14 Eylül 1982 günü saat 16.10’da, Beşir Cumeyyil ve beraberindeki 26 kişi, Beyrut’un Eşrefiyye semtinde parti binasında toplantı halindeyken gerçekleştirilen bombalı saldırı sonucu hayatını kaybetti. Saldırıyı düzenleyen kişi, Habib Şertûnî isimli Mârûnî bir Hristiyan’dı ve Suriye Sosyal Milliyetçi Partisi üyesiydi. Şertûnî birkaç yıl tutuklu kaldıktan sonra, 1990’da firar etti ve Suriye’ye yerleşti. Hâlen orada yaşadığı tahmin ediliyor.

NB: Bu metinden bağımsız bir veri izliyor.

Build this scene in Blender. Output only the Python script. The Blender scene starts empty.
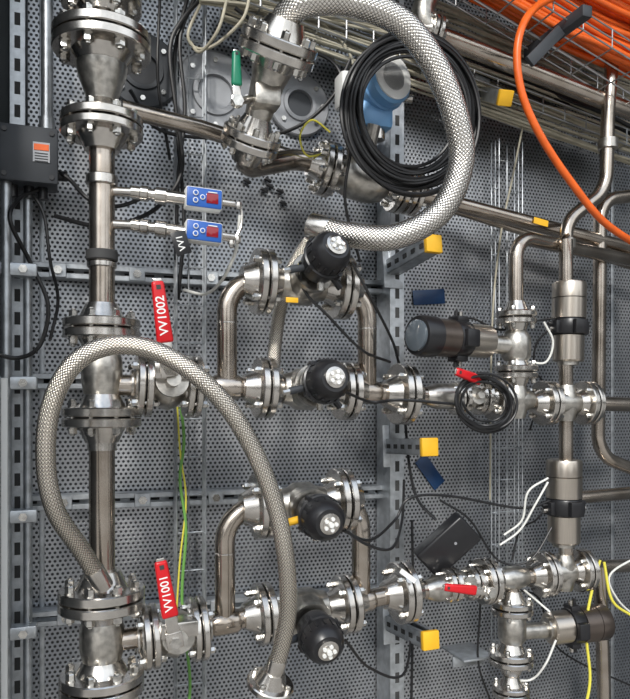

İç Savaş devam ederken Lübnan’da gerçekleştirilen bir başka önemli suikast, 16 Mayıs 1989 günü Sünnî cephenin lider figürü Lübnan Müftüsü Şeyh Hasan Hâlid’in öldürülmesiydi. Eski başbakanlardan, bakanlardan, milletvekillerinden, kanaat önderlerinden ve âlimlerden oluşan İslâmî Koalisyon’un başkanlığını da yürüten Hasan Hâlid, tıpkı Beşir Cumeyyil gibi Suriye ordusunun Lübnan’daki varlığına karşıydı. Beyrut’un merkezinde 136 kilogramlık patlayıcıyla düzenlenen suikast, Şeyh Hasan ve 21 kişinin hayatına mal oldu. Hadisenin olağan şüphelisi, yine Suriye istihbaratıydı.
Lübnan İç Savaşı 1990’da imzalanan Tâif Anlaşması’yla sona erdi, ancak ülkedeki siyasî suikastlar hız kesmedi. Çok sayıda ismin yanında, 14 Şubat 2005’te öldürülen Refîk Harirî, Lübnan yakın tarihinin en önemli şahsiyetlerinden biriydi. Şeyh Hasan Hâlid’den sonra Refîk Harirî, Lübnanlı Sünnîler açısından yeri zor doldurulacak bir başka kayıptı.
Lübnan’da Şiî cephe de -bilhassa İç Savaş’tan sonra- önemli kayıplar verdi. Hizbullah’ın ikinci genel sekreteri Abbas Mûsevî 1992’de, üçüncü genel sekreteri Hasan Nasrallah da 2024’te İsrail tarafından öldürüldü.
İsrail bugünlerde 1982-2000 arasında tam 18 yıl kaldığı ve nihayet geri çekildiği Lübnan’a yeniden hücum ediyor. Bu sürecin sonunda İsrail’in herhangi bir şey elde edemeyeceği ve yeniden kendi içine dönmek durumunda kalacağı çok açık. Eskisinden çok daha derin sayısız krizle içeride boğuşmak üzere hem de.
Bugün karşımızda duran Ortadoğu manzarasında azınlık cemaatlerin ve çeşitli dinî grupların kendi beka kavgaları sürerken, satranç tahtasında “Şah”ın yeri boş duruyor. Şah, yani her açıdan çoğunluğu oluşturan Sünnî kitle. Halklarıyla, teşkilâtlarıyla, dinî cemaat ve yapılanmalarıyla ve hatta hükümetleriyle, Sünnîlerin gidişata etki etmekteki rolleri, sahadaki nüfuslarıyla hiç mütenasip değil. Tarihte Sünnîlerin bu kadar dağınık, birbirinden kopuk, başsız ve lidersiz kaldığı dönemler çok nadirdir. Bölgemizin istikbalini her açıdan tehdit eden bu varoluşsal kriz, üzerinde sürekli düşünmeye değecek kadar mühim bir gündem maddesi.